In this post I explain the proof, by which I prove that if $f $ is Riemann integrable function on [a,b] $\implies f$ discontinuous on a Borel set. I know, that in theory, this is wrong.
Question : Where have I made the wrong argument, and why?
One approach to proving a Riemann function($f$ on $[a,b ]$) is Lebesgue integrable is by using a nested partition, $P_0 \supseteq P_1 \supseteq P_2 ...$ with the $\lim_{n\to \infty} |P_n|=0$. Afterwards the associated step functions are considered, $h_n: [a,b] \rightarrow \mathbb{R}, x\rightarrow m_i, \ m_i=\inf(f,[e_i,e_{i+1}]), x \in [e_i,e_{i+1}), \{e_i,e_{i+1}\} \subset P_n$, and $b \rightarrow m_j=\inf(f,[e_j,e_{j+1}]), b \in [e_j,e_{j+1}], \{e_j,e_{j+1}\} \subset P_n$, obviously here $e_{j+1}=b$. Similarly $g_n$ is constructed only instead of $m_i$ the $M_i=\sup(f,[e_i,e_{i+1}])$ is considered.

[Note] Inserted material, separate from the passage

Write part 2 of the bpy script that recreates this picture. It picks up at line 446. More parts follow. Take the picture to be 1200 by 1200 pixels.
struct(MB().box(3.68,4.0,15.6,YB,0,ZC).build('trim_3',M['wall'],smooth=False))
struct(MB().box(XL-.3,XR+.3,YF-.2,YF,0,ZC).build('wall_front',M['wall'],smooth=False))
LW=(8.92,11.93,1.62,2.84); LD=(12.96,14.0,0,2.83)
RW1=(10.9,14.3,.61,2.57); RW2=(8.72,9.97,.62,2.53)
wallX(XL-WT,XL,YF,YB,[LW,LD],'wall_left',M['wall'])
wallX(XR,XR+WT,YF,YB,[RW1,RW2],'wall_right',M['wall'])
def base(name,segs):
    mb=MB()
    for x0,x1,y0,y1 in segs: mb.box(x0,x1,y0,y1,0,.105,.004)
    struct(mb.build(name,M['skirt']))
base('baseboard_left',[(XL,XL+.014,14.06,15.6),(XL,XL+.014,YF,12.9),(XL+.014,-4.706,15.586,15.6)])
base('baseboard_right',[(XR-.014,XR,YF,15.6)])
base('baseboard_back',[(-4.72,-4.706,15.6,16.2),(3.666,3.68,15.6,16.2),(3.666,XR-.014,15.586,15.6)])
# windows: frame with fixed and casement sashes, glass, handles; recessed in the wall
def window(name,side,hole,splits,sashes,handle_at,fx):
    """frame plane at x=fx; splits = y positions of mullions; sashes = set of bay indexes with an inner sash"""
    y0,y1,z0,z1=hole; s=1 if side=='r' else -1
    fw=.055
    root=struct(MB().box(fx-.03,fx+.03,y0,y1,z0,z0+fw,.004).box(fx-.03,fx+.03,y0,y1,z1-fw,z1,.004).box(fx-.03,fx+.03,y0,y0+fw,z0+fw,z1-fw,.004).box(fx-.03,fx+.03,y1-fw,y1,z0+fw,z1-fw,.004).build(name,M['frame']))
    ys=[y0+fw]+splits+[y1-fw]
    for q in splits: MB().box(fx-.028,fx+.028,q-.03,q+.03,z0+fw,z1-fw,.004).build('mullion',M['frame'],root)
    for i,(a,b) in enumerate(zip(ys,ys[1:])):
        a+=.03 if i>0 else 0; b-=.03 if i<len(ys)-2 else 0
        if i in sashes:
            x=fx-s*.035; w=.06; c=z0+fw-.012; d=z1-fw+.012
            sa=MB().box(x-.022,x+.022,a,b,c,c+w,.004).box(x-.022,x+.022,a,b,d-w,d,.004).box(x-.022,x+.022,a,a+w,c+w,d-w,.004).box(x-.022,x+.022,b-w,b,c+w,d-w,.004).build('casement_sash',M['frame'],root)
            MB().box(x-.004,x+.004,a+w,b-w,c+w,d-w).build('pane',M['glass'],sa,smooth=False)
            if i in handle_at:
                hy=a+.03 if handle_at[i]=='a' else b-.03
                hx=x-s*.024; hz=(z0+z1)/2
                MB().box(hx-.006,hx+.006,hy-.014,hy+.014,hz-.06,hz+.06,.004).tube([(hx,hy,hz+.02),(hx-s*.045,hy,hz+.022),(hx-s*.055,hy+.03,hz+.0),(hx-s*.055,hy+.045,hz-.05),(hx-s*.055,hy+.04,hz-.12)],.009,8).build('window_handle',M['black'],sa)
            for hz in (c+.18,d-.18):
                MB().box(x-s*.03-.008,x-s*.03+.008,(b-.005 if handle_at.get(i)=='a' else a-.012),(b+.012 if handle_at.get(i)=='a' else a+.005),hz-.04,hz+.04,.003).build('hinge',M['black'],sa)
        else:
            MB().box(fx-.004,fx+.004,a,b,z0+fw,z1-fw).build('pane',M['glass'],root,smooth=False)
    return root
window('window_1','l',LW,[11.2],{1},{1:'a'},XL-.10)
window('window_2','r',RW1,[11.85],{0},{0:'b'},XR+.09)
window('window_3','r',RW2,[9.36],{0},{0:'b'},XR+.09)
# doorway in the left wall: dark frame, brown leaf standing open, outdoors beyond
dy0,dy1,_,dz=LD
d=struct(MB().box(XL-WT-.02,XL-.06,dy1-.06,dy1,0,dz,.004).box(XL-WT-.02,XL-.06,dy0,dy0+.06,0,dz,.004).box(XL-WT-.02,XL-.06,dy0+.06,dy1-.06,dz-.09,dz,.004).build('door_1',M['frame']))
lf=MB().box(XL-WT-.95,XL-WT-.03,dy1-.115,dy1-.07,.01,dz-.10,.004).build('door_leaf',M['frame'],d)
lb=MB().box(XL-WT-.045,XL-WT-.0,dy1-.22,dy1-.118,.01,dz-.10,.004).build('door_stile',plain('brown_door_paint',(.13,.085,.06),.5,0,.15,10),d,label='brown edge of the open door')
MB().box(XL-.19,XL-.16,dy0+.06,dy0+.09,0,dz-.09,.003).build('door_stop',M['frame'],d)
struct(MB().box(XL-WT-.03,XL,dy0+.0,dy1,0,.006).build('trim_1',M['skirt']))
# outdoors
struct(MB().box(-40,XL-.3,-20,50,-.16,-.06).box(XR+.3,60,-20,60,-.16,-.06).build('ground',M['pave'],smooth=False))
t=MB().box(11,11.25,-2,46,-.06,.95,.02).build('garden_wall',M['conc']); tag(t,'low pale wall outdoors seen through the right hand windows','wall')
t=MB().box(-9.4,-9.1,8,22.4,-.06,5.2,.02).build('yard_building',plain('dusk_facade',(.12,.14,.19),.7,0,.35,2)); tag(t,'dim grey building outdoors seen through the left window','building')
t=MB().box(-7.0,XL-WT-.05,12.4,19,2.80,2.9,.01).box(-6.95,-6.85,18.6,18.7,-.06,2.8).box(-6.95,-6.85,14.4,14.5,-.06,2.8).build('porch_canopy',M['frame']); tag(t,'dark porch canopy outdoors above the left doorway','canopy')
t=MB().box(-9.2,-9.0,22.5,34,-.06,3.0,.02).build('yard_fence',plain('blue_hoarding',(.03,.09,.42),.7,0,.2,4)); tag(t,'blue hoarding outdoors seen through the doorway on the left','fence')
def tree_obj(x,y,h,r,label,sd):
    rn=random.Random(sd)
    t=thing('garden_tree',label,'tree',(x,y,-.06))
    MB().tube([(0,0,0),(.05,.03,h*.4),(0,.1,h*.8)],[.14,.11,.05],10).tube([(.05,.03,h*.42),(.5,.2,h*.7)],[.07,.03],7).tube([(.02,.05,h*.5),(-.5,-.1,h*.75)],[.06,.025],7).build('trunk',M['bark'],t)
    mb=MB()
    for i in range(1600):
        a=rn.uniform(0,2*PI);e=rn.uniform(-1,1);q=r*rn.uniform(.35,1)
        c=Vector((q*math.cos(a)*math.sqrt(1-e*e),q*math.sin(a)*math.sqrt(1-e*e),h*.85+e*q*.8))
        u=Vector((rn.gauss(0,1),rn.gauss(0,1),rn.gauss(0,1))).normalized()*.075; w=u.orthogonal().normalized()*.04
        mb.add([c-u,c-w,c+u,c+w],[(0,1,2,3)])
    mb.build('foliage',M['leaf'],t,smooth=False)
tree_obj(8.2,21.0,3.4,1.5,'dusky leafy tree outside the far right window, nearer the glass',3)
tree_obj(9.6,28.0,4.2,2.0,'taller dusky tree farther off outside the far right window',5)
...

Then the following statements are known to be true:
- $A=\{ \ x\ |\ f(x)=\lim h_n(x)=\lim g_n(x) \}$ is Borel measurable. $B=X\setminus A$
- $f$ is continuous in $[a,b] \setminus (B \cup \Delta)$, where $\Delta=\cup P_n$ which is also countable, therefore any subset of $\Delta$ is Borel.
And then I prove $f$ is discontinuous on $B\setminus \Delta$. By, if $x \in B\setminus \Delta$, then exist a nested sequence of $[a_1, b_1) \supseteq [a_2, b_2) ...$ from the corresponding partitions, whose limit of diameters goes to $0$, and $x$ is in the interior of each half-open interval. Since in this case $\lim h_n(x)\neq \lim g_n(x)$, the oscillation of $f$ at $x$ won't be zero, therefore $f$ discontinuous at $x$. Hence $f$, is discontinuous on $B\setminus \Delta$, which is Borel, and also can "only"( it is not discontinous on $[a,b] \setminus (B \cup \Delta)$) be discontinuous on a subset from $\Delta$, which is also Borel.
And therefore, using (2), I conclude that $f$ is Riemann integrable implies $f$ discontinuous on a Borel set.